Pengusaha Kelapa Sawit: Harga CPO Bertahan Tinggi, Ekspor Turun 18 persen
Harga rata-rata minyak sawit pada bulan April 2021 adalah US$ 1.157 per ton cif Roterdam yang lebih tinggi dari harga bulan Maret 2021
Penulis: Bambang Ismoyo
Editor: Eko Sutriyanto
Laporan Wartawan Tribunnews, Ismoyo
TRIBUNNEWS.COM, JAKARTA - Gabungan Pengusaha Kelapa Sawit Indonesia (Gapki) mencatat, ekspor minyak sawit mentah dan turunannya pada bulan April 2021 sebesar 2,636 juta ton.
Direktur Eksekutif Gapki Mukti Sardjono mengatakan, angka tersebut terkoreksi mengalami penurunan sekitar 595 ribu ton (-18 persen) dari ekspor bulan Maret yang besarnya 3,232 juta ton.
"Penyebab turunnya ekspor adalah produksi minyak sawit (CPO+PKO) Indonesia bulan April hanya sebesar 4.097 ribu ton, relatif tidak bertambah dari bulan Maret sebesar 4.020 ribu ton," jelas Mukti dalam keterangannya, Senin (14/6/2021).
Dirinya melanjutkan, harga rata-rata minyak sawit pada bulan April 2021 adalah US$ 1.157 per ton cif Roterdam yang lebih tinggi dari harga bulan Maret 2021.
Harga yang tinggi ini didongkrak oleh harga minyak nabati di India yang sangat tinggi dimana di pelabuhan India mencapai US$ 1.230-1.240/ton untuk pengiriman Mei 2021 dan produksi sawit Malaysia yang masih terkendala karena kurangnya tenaga kerja.

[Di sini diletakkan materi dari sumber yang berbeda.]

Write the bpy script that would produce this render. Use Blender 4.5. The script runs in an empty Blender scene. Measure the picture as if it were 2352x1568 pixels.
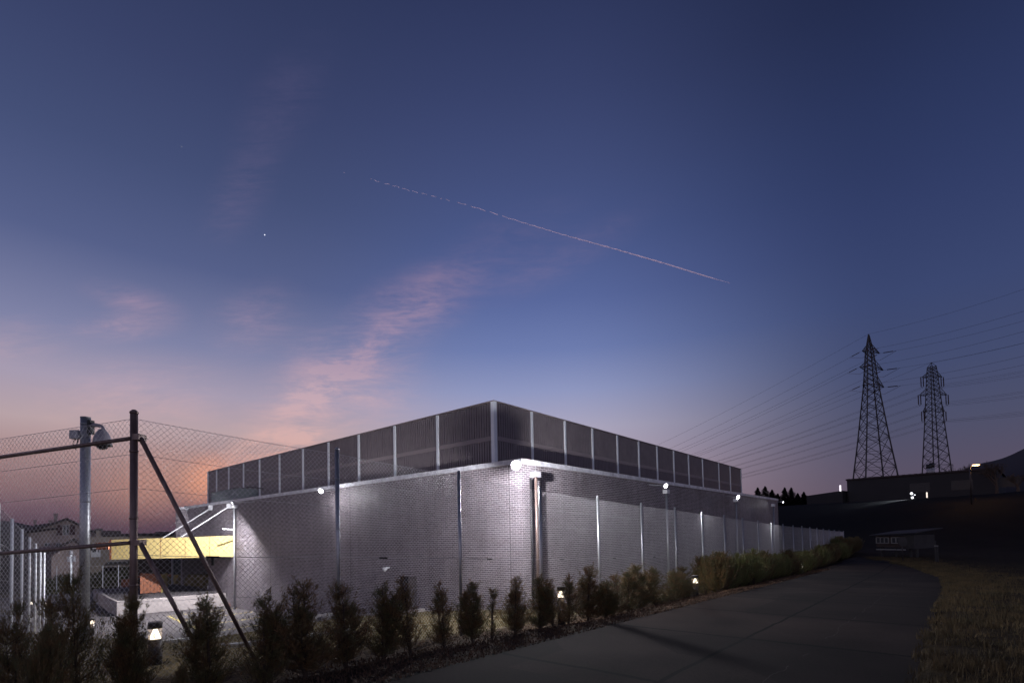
import bpy, math, random
import numpy as np
from mathutils import Vector, Matrix
R = math.radians
scene = bpy.context.scene
COL = scene.collection

# ------------------------------------------------------------------ camera
CZ = 1.65                                   # eye height over the road
YAW = R(40.2)
DU = Vector((math.sin(YAW), math.cos(YAW), 0))      # along the road
DV = Vector((-math.cos(YAW), math.sin(YAW), 0))     # away from the road, towards the building
SITE = math.atan2(DU.y, DU.x)
PIT, ROL = R(1.83), R(-1.184)
F_, PX, PY = 1171.7, 1176.0, 1187.9         # photo calibration at 2352 px width
fwd = Vector((0, math.cos(PIT), math.sin(PIT)))
up0 = Vector((0, -math.sin(PIT), math.cos(PIT)))
rt0 = Vector((1, 0, 0))
rt = rt0 * math.cos(ROL) + up0 * math.sin(ROL)
up = -rt0 * math.sin(ROL) + up0 * math.cos(ROL)
cam_d = bpy.data.cameras.new("camera"); cam = bpy.data.objects.new("camera", cam_d); COL.objects.link(cam)
cam_d.sensor_width = 36; cam_d.lens = F_ / 2352 * 36
cam_d.shift_y = (PY - 784) / 2352
cam_d.clip_start = 0.05; cam_d.clip_end = 20000
cam.matrix_world = Matrix(((rt.x, up.x, -fwd.x, 0), (rt.y, up.y, -fwd.y, 0), (rt.z, up.z, -fwd.z, CZ), (0, 0, 0, 1)))
scene.camera = cam

def ray(x, y): return rt * ((x - PX) / F_) + up * ((PY - y) / F_) + fwd
def at(x, y, Y):                            # photo pixel at a distance -> world point
    r = ray(x, y); return r * (Y / r.y) + Vector((0, 0, CZ))
def uv_at(x, v):                            # where the sight line of column x meets the line v = const
    r = ray(x, 1220); t = v / r.dot(DV); return r.dot(DU) * t
def W(u, v, z): return DU * u + DV * v + Vector((0, 0, z + CZ))   # z is relative to the eye
def UV(p): return p.dot(DU), p.dot(DV)

# ------------------------------------------------------------------ world / sky
SUN_AZ, SUN_EL = -31.0, -2.5                # degrees right of +Y, elevation
world = bpy.data.worlds.new("World"); scene.world = world; world.use_nodes = True
nt = world.node_tree; nt.nodes.clear()
def N(t, **k):
    n = nt.nodes.new(t)
    for a, b in k.items(): setattr(n, a, b)
    return n
def L(a, b): nt.links.new(a, b)
def math_(op, a, b=None, c=None, clamp=False):
    n = N('ShaderNodeMath', operation=op, use_clamp=clamp)
    for i, s in enumerate((a, b, c)):
        if s is None: continue
        if isinstance(s, (int, float)): n.inputs[i].default_value = s
        else: L(s, n.inputs[i])
    return n.outputs[0]
def lin(c):
    return [((x / 255 + .055) / 1.055) ** 2.4 if x / 255 > .04045 else x / 255 / 12.92 for x in c]
def ramp(stops, fac, interp='LINEAR'):
    n = N('ShaderNodeValToRGB'); cr = n.color_ramp; cr.interpolation = interp
    while len(cr.elements) < len(stops): cr.elements.new(0.5)
    for e, (p, c) in zip(cr.elements, stops):
        e.position = p; e.color = (*lin(c), 1) if not isinstance(c, float) else (c, c, c, 1)
    L(fac, n.inputs[0]); return n.outputs[0]
def mixc(f, a, b, mode='MIX'):
    n = N('ShaderNodeMix', data_type='RGBA', blend_type=mode)
    if isinstance(f, (int, float)): n.inputs[0].default_value = f
    else: L(f, n.inputs[0])
    for i, s in ((6, a), (7, b)):
        if isinstance(s, (tuple, list)): n.inputs[i].default_value = (*s, 1)
        else: L(s, n.inputs[i])
    return n.outputs[2]
tc = N('ShaderNodeTexCoord')
sep = N('ShaderNodeSeparateXYZ'); L(tc.outputs['Generated'], sep.inputs[0])
sx, sy, sz = sep.outputs
zc = math_('MAXIMUM', sz, 0.0)
az = math_('ARCTAN2', sx, sy)               # 0 straight ahead, + to the right
A = R(1)
left = ramp([(0, (70, 58, 80)), (.03, (78, 62, 86)), (.05, (102, 76, 98)), (.085, (140, 104, 112)), (.13, (168, 132, 134)), (.18, (184, 158, 164)),
             (.24, (166, 152, 176)), (.31, (126, 127, 166)), (.42, (83, 92, 138)), (.53, (66, 76, 119)), (.63, (55, 63, 105)), (.75, (42, 50, 88)), (1, (26, 30, 60))], zc)
mid = ramp([(0, (120, 108, 134)), (.06, (168, 144, 160)), (.12, (180, 158, 176)), (.2, (172, 164, 190)), (.27, (140, 147, 192)), (.34, (105, 120, 176)),
            (.42, (84, 99, 157)), (.5, (72, 86, 140)), (.58, (64, 75, 124)), (.66, (54, 63, 108)), (.74, (43, 51, 92)), (1, (24, 28, 58))], zc)
right = ramp([(0, (66, 58, 78)), (.05, (88, 77, 98)), (.1, (82, 76, 102)), (.16, (72, 75, 106)), (.24, (60, 70, 110)), (.34, (51, 65, 112)),
              (.45, (44, 57, 104)), (.56, (37, 49, 92)), (.66, (30, 39, 76)), (.78, (25, 32, 64)), (1, (20, 24, 50))], zc)
def sstep(x, a, b):
    n = N('ShaderNodeMapRange', interpolation_type='SMOOTHSTEP'); L(x, n.inputs[0])
    n.inputs[1].default_value = a; n.inputs[2].default_value = b; n.inputs[3].default_value = 0; n.inputs[4].default_value = 1
    return n.outputs[0]
back_fill = ramp([(0, (182, 170, 188)), (.12, (204, 192, 216)), (.3, (158, 158, 192)), (.5, (58, 66, 104)), (.78, (26, 33, 66)), (1, (20, 24, 50))], zc)  # unseen sky behind the camera, brightened to fill-light the walls
f1 = sstep(az, R(-26), R(0)); f2 = sstep(az, R(5), R(38))
sky = mixc(sstep(math_('MULTIPLY', sy, -1.0), .05, .6), mixc(f2, mixc(f1, left, mid), right), back_fill)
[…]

Baca juga: Sejarah Kilang Minyak RU IV Cilacap Beserta Beberapa Produk yang Dihasilkan
Namun, akibat dari turunnya volume ekspor yang cukup besar, nilai ekspor produk sawit Indonesia pada April 2021 hanya mencapai US$ 2,664 miliar atau sekitar US$ 480 juta lebih rendah dari nilai ekspor bulan Maret.
Total konsumsi dalam negeri bulan April mencapai 1.590 ribu ton, sama dengan bulan Maret (1.589 ribu ton).

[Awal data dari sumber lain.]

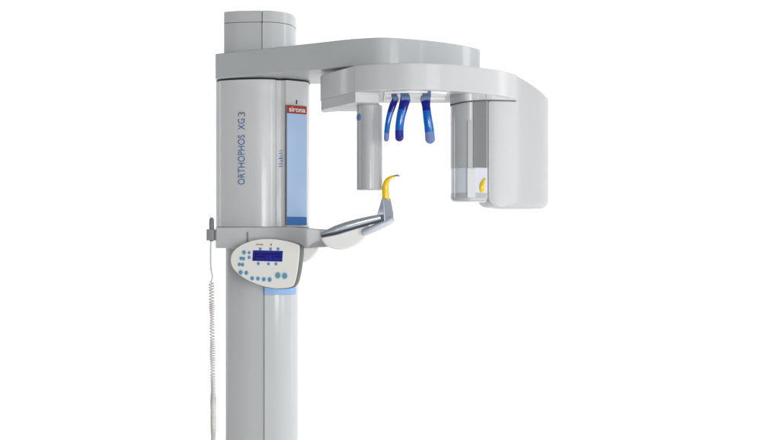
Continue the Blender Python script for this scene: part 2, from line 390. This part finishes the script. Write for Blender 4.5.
# chin rest bowl, handle bar with modelled dark reflection, chin bar, post
bowl = [(319.6, 233.5), (329, 231), (342, 227.5), (356, 224.5), (367, 224), (369, 230), (366.5, 236.5), (359, 243.5), (350, 248), (341, 249.8), (331, 248.2), (323.5, 243)]
dB = 3.575
bo = catmull([(X(p, dB), Z(q, dB), 0) for p, q in bowl], 4, True)
cr = link('chin_rest', frame_prism([(p.x, p.y) for p in bo], Vector((0, dB-4, 0)), Vector((1, 0, 0)), UP, Vector((0, -1, 0)), -.10, .0), M['bowl'], mach, .018, 6, angle=50)
up_e = [(320.6, 232.8), (334.8, 225.6), (346, 221.6), (357, 218.6), (368, 216.2), (379.5, 214.2)]
lo_e = [(321.4, 236.4), (336, 233.6), (347, 230.4), (358, 227.2), (370, 223.8), (381.5, 220.6)]
hp = catmull([W((u[0]+l[0])/2, (u[1]+l[1])/2, 3.553) for u, l in zip(up_e, lo_e)], 8); n = len(hp)
hw = [math.hypot(u[0]-l[0], u[1]-l[1])/2*S*.89 for u, l in zip(up_e, lo_e)]
def lerp_list(L_, t):
    k = t*(len(L_)-1); i = min(int(k), len(L_)-2); return L_[i]*(1-(k-i))+L_[i+1]*(k-i)
link('handle_bar', tube(hp, [lerp_list(hw, k/(n-1))*.97 for k in range(n)], n=28, flat=1.5, side=Vector((0, 1, 0))), M['chrome'], cr, angle=50)
hp2 = catmull([W(l[0], l[1]+.2, 3.549) for l in lo_e], 8)
link('dark_reflection', tube(hp2, [.0040-.0016*k/(n-1) for k in range(n)], n=12, flat=3.2, side=Vector((0, 1, 0))), M['under'], cr, angle=50)  # dark lower reflection of the chrome handle, built as a separate strip
un = catmull([W(364.6, 232.2, 3.57), W(371, 229.6, 3.562), W(380, 225.6, 3.56), W(388, 222.0, 3.562), W(392.0, 219.6, 3.568)], 8); n = len(un)
link('chin_bar', tube(un, [.0090+.0026*math.sin(math.pi*k/(n-1))*(1-k/n) for k in range(n)], n=24, flat=1.5, side=Vector((0, 1, 0))), M['bar'], cr, .002, 3, angle=50)
# faceted post: loft between two rotated sections
bm = bmesh.new()
def sec(pxs, py):   # left, front ridge, right, back
    l, m_, r = pxs
    return [bm.verts.new(W(l, py, 3.575)), bm.verts.new(W(m_, py, 3.545)), bm.verts.new(W(r, py, 3.568)), bm.verts.new(W((l+r)/2+2, py, 3.61))]
rows = [sec((377.5, 384.4, 392.6), 222.2), sec((376.2, 384.2, 393.8), 218.2), sec((376.9, 384.0, 393.6), 213.5), sec((379.4, 383.6, 392.2), 206), sec((381.6, 383.2, 390.6), 198.4)]
for r0, r1 in zip(rows, rows[1:]):
    for k in range(4): bm.faces.new((r0[k], r0[(k+1) % 4], r1[(k+1) % 4], r1[k]))
bm.faces.new(rows[0][::-1]); bm.faces.new(rows[-1])
post = link('bite_post', bm, M['satin'], mach, .0022, 3, angle=30)

# control panel
ang = math.radians(10)
U = Vector((math.cos(ang), -math.sin(ang), 0)); Nc = Vector((-math.sin(ang), -math.cos(ang), 0))
dP = 3.70; O = Vector((X(266, dP), dP-4, 0))
def cp(px, py):   # panel-plane coordinates of a photo point
    # ray through the pixel meets the panel plane
    dirv = Vector(((px-390)*S/4, 1, (235-py)*S/4)); cam = Vector((0, -4, HZ))
    t = (O-cam).dot(Nc)/dirv.dot(Nc); q = cam+dirv*t
    return ((q-O).dot(U), q.z)
ol = [(230.6, 261), (232.3, 253), (239, 246.3), (250, 241.3), (262, 239), (276, 239.2), (289, 241.5), (297.5, 244.2), (299.4, 247), (299.0, 258), (297.2, 272), (294.6, 283), (291.8, 286.6), (284, 288.2), (272, 288), (258, 284.6), (244, 278.2), (234, 269.6)]
pts = [(p.x, p.y) for p in catmull([(*cp(*q), 0) for q in ol], 5, True)]
pan = link('control_panel', frame_prism(pts, O, U, UP, Nc, -.004, .0), M['face'], mach, .0018, 3)
pcx = sum(p[0] for p in pts)/len(pts); pcz = sum(p[1] for p in pts)/len(pts)
bm = bmesh.new(); rings = []
for t, sx, sz, ox, oz in ((-.0035, 1.0, 1.0, 0.0, 0), (-.005, 1.012, 1.015, .0006, -.0006), (-.020, 1.015, 1.02, .0016, -.0012), (-.038, .97, .95, .006, -.0005), (-.052, .84, .80, .012, .003)):
    rings.append([bm.verts.new(O+U*(pcx+(p[0]-pcx)*sx+ox)+UP*(pcz+(p[1]-pcz)*sz+oz)+Nc*t) for p in pts])
for r0, r1 in zip(rings, rings[1:]):
    for k in range(len(pts)): bm.faces.new((r0[k], r0[(k+1) % len(pts)], r1[(k+1) % len(pts)], r1[k]))
bm.faces.new(rings[0][::-1]); bm.faces.new(rings[-1])
link('panel_housing', bm, M['side'], pan, angle=60)
c0, c1 = cp(252.3, 261.3), cp(283, 250.6)
skew = [(c0[0], c0[1]+.001), (c1[0]-.002, c0[1]-.001), (c1[0], c1[1]-.0008), (c0[0]+.002, c1[1]+.0008)]
scr = link('screen', frame_prism(skew, O, U, UP, Nc, -.002, .0008), M['screen'], pan, .0004, 2)
bm = bmesh.new(); sw = c1[0]-c0[0]; sh = c1[1]-c0[1]
for row, dens in ((.60, .9), (.36, .75), (.14, .3)):
    x = c0[0]+sw*.06
    while x < c1[0]-sw*.08:
        w = random.uniform(.0012, .0028)
        if random.random() < dens:
            frame_prism(rrect(x+w/2, c0[1]+sh*(row+.08), w, sh*.15, .0003, 2), O, U, UP, Nc, .0008, .0010, bm)
        x += w+.0009
link('characters', bm, M['lcd'], scr, smooth=False)
Bt = [(140, 128, 2.0), (178, 130, 1.5), (118, 172, 1.7), (137, 174, 1.7), (178, 165, 1.6), (106, 216, 1.7), (130, 218, 1.7), (115, 275, 2.2), (157, 278, 2.0), (200, 318, 1.9), (242, 320, 1.9), (285, 325, 2.0), (328, 327, 2.2), (388, 296, 2.9), (438, 300, 2.9),
      (260, 103, 1.5), (335, 103, 1.5), (390, 103, 1.5), (245, 210, 1.5), (320, 212, 1.5), (375, 212, 1.5)]
for bx, by, r in Bt:
    q = cp(225+bx/7.333, 235+by/7.333); rr = r*S*.92
    bb = link('button', frame_prism(ellipse(q[0], q[1], rr*.86, rr, 20), O, U, UP, Nc, -.001, .0014), M['btn2'] if r > 2.5 else M['btn'], pan, .0006, 2)
    link('ring', frame_prism(ellipse(q[0], q[1], rr*1.25, rr*1.35, 20), O, U, UP, Nc, -.001, .0004), M['halo'], bb, smooth=False)
q = cp(256.2, 245.3)
link('lettering', text_bm('sirona', 7.4*S*.92, 1.9*S*.92, O+U*q[0]+UP*q[1], U, UP, Nc, .0006, .02), M['ink_brown'], pan, smooth=False)
q = cp(271.2, 244.6)
link('small_mark', frame_prism([(q[0]-.003, q[1]+.002), (q[0]+.003, q[1]+.002), (q[0]+.001, q[1]-.003), (q[0]-.001, q[1]-.003)], O, U, UP, Nc, 0, .0006), M['ink_brown'], pan, smooth=False)
# bracket joining panel to the carriage and column
link('panel_mount', prism(rrect(X(268, 3.82), -.185, .10, .12, .02), HZ-.12, HZ-.034), M['midg'], mach, .003)

# holder for the hand switch
dh = 3.87
hb = link('switch_holder', prism(rrect(X(210.9, dh), dh-4, .0235, .026, .006), Z(240.5, dh), Z(229.3, dh)), M['midg'], mach, .0015, 3)
link('lug', prism(rrect(X(215.2, dh), dh-4+.004, .012, .014, .002), Z(238.5, dh), Z(230.5, dh)), M['grey'], hb, .001, 2)

# ------------------------------------------------------------------ hand switch with coiled cord (hangs in the holder)
hs = R('hand_switch', (X(211, dh), dh-4, Z(240, dh)), 'dark grey hand switch in the side holder with a pale coiled cord hanging down', 'hand switch')
xs = X(211.6, dh); ys = dh-4
gp = tube([(xs, ys, Z(241.5, dh)), (xs, ys, Z(229, dh)), (xs, ys, Z(224, dh)), (xs, ys, Z(219.2, dh)), (xs, ys, Z(218.3, dh))], [.0055, .0072, .0074, .0066, .005], n=20, side=Vector((1, 0, 0)))
grip = link('grip', gp, M['dark'], hs, angle=50)
link('push_button', tube([(xs, ys, Z(218.4, dh)), (xs, ys, Z(217.3, dh))], .0042, n=16, side=Vector((1, 0, 0))), M['midg'], grip, .0008, 2)
stp = catmull([(X(210.8, dh), ys, Z(240.8, dh)), (X(210.6, dh), ys, Z(252, dh)), (X(210.9, dh), ys, Z(268, dh)), (X(212.4, dh), ys, Z(276, dh)), (X(211.6, dh), ys, Z(281, dh))], 8)
link('straight_cord', tube(stp, .0022, n=10), M['cord'], hs)
path = []; z = Z(280.5, dh); zend = .35; k = 0
while z > zend:
    f = (Z(280.5, dh)-z)
    pitch = .0076-.0030*max(0, min(1, (f-.24)/.10))
    cxk = X(211.4, dh)+.0022*math.sin(f*5.0)+.004*min(1, f/.45)
    a = 2*math.pi*k/14
    rad = (.0068+.0007*math.sin(f*37)+.0005*math.sin(f*91+1)) if k > 14 else .0068*k/14
    pitch *= 1+.16*math.sin(f*53)+.10*math.sin(f*117+2)
    path.append((cxk+rad*math.cos(a), ys+rad*math.sin(a), z)); z -= pitch/14; k += 1
link('coiled_cord', tube(path, .00165, n=6, side=UP), M['cord'], hs, angle=80)

# ------------------------------------------------------------------ yellow bite block in its post
bb = R('bite_block', W(385.6, 199.5, 3.565), 'small curved yellow bite block rising from the metal post of the chin rest', 'bite block')
bp_ = catmull([W(385.7, 201, 3.565), W(385.5, 193, 3.565), W(385.6, 186.5, 3.565), W(387.0, 181.2, 3.562), W(390.2, 177.8, 3.556), W(395.2, 175.8, 3.55)], 8)
n = len(bp_)
rs = [.0100, .0095, .0087, .0070, .0044, .0025]
link('stem', tube(bp_, [rs[min(4, int(k/8))]*(1-(k/8-min(4, int(k/8))))+rs[min(4, int(k/8))+1]*(k/8-min(4, int(k/8))) for k in range(n)], n=16, flat=.75), M['yellow'], bb, angle=60)
tp = catmull([W(395.0, 175.8, 3.550), W(397.0, 175.4, 3.546), W(398.8, 175.6, 3.542)], 6)
link('bite_tip', tube(tp, .0024, n=12, flat=1.6), M['midg'], bb, angle=60)

# ------------------------------------------------------------------ lamps
def area(name, loc, target, size, power, col=(1, 1, 1), sy=None):
    l = bpy.data.lights.new(name, 'AREA'); l.energy = power; l.color = col; l.shape = 'RECTANGLE'; l.size = size; l.size_y = sy or size
    o = bpy.data.objects.new(name, l); COL.objects.link(o); o.location = loc
    o.rotation_euler = (Vector(target)-Vector(loc)).to_track_quat('-Z', 'Y').to_euler(); return o
area('backdrop_lamp', (-3.3, .9, 1.9), (-.3, 3.5, 1.7), 1.0, 58, sy=2.6)
area('backdrop_lamp', (3.2, .8, 1.9), (.3, 3.5, 1.7), 1.2, 62, sy=2.6)
area('key_lamp', (4.6, -7.0, 2.0), (0, 0, 1.6), 2.4, 168, sy=2.4)
area('fill_lamp', (1.3, -7.5, 1.5), (0, 0, 1.6), 1.6, 165, sy=1.2)
area('top_lamp', (1.0, .5, 4.6), (.8, .5, 0), 2.0, 50)
area('underside_fill', (1.5, -1.1, .12), (.1, -.2, 2.0), 1.0, 14)  # unseen lamp added below the frame to brighten the undersides
area('strip_lamp', (2.9, -1.75, 1.72), (.18, -.5, 1.9), .08, 5.5, sy=3.2)

w = bpy.data.worlds.new('World'); sc.world = w; w.use_nodes = True
w.node_tree.nodes['Background'].inputs[0].default_value = (1, 1, 1, 1); w.node_tree.nodes['Background'].inputs[1].default_value = .12

cam = bpy.data.cameras.new('camera'); co = bpy.data.objects.new('camera', cam); COL.objects.link(co)
co.location = (0, -4, HZ); co.rotation_euler = (math.radians(90), 0, 0)
cam.sensor_width = 36; cam.lens = 36*(4/S)/780; cam.shift_y = 15/780; cam.clip_end = 100
sc.camera = co
sc.view_settings.view_transform = 'Standard'; sc.view_settings.look = 'None'; sc.view_settings.exposure = .31; sc.view_settings.gamma = 1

Sedikit penurunan terjadi pada biodiesel, yaitu dari 615 ribu ton menjadi 609 ribu ton dan oleokimia, dari 168 ribu ton menjadi 162 ribu ton.

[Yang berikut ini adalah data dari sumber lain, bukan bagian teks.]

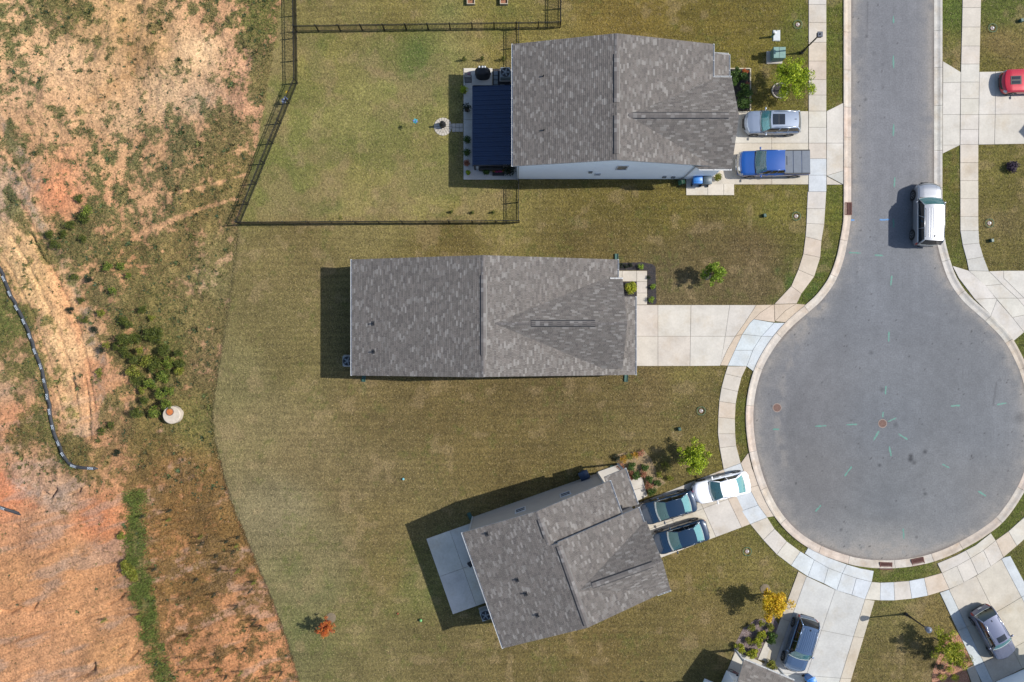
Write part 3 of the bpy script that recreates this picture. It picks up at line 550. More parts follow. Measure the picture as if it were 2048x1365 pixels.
    dsk = pldist(px, py, SOCK); left = sst(np.interp(py, [p[1] for p in SOCK], [p[0] for p in SOCK])-px, 0, 8)*(py < 940)
    gl = np.exp(-(np.maximum(dsk-4, 0)/26.0)**2)*left*sst(n4, .3, .6)
    cov = sst(.55*n2+.45*n4+(den-.5)*.66, .425, .57); cov = np.maximum(cov, np.maximum(gs*.97, gl*.85)); cov = np.clip(cov, 0, 1)
    lo_ = sst(py, 820, 940)[..., None]; soil = soil*(.95-np.array([.0, .01, .05])*1.0-lo_*np.array([.02, .03, .03])); veg = veg*(np.array([1.08, 1.12, .98])*(1-lo_)+np.array([1.12, .98, .90])*lo_)*(1+(n1-.5)*.5+(n2-.5)*.6)[..., None]
    gg = np.maximum(gs, gl*.7)[..., None]; veg = veg*(1-gg)+lin((98, 108, 52))*(.6+.8*n2[..., None])*gg
    wk = (cov*.78)[..., None]; dc = soil*(1-wk)+veg*wk
    near = np.exp(-np.maximum(ex-px, 0)/3.0)*.7*sst(py, 440, 480); dc = dc*(1-near[..., None])+lin((88, 78, 50))*near[..., None]
    colr = dc*(1-lm[..., None])+lc*lm[..., None]
    return colr*K, lm, cov*(1-lm), veg*K, gs
def ground_z(px, py):
    px = np.asarray(px, float); py = np.asarray(py, float)
    dm = sst(lawn_edge(py)-px, 2, 60); ax, ay = px*.956-py*.292, px*.292+py*.956
    z = (fbm(px/90, py/90, 71, 3)-.5)*.9+(fbm(ax/70, ay/9, 73, 3)-.5)*.30*sst(py, 880, 1040)+(fbm(px/14, py/14, 75, 4, .6)-.5)*(.30-.16*sst(py, 930, 1000))+(fbm(ax/40, ay/4.5, 79, 2)-.5)*.16*sst(py, 880, 1040)
    for ln_, wd, dp in GULLY: z = z-dp*np.exp(-(pldist(px, py, ln_)/wd)**2)
    return z*dm-.02*dm-.11*sst(lawn_edge(py)-px, -.5, 2.5)*sst(py, 430, 470)
fx = np.arange(-60, 2112, 3.0); fy = np.arange(-60, 1430, 3.0)
far = np.array([-14000., -6000, -2500, -1200, -600, -300, -150])
xs = np.concatenate([far+20, fx, 2112-far-20]); ys = np.concatenate([far+20, fy, 1430-far-20])
gx, gy = np.meshgrid(xs, ys)
gc, lm_, cv_, vg_, gs_ = ground_at(gx, gy); gz = ground_z(np.clip(gx, -200, 2300), np.clip(gy, -200, 1600)); gz[(gx < -60) | (gx > 2112) | (gy < -60) | (gy > 1430)] = 0
m_ground = pm('ground', None, attr='Col', rough=0.95, scale=4.0, var=0.12, bump=0.09, bscale=4.5, fine=(7.5, 0.36), spec=.2)
ground = grid_mesh('ground', xs, ys, np.ones((len(ys)-1, len(xs)-1), bool), gz, gc, m_ground); tag(ground, None, None, None, 'structure')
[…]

Berdasarkan data di atas, stok akhir minyak sawit Indonesia pada April turun sekitar 123 ribu ton dari 3.267 ribu ton menjadi 3.144 ribu ton.
"Sesuai dengan siklus tanaman, biasanya pada bulan Mei sampai dengan November, produksi akan meningkat," ujar Mukti Sardjono.
"Oleh sebab itu, produktivitas harus tetap dapat dijaga untuk manfaatkan momentum produksi dan harga yang diprakirakan masih tinggi," pungkasnya.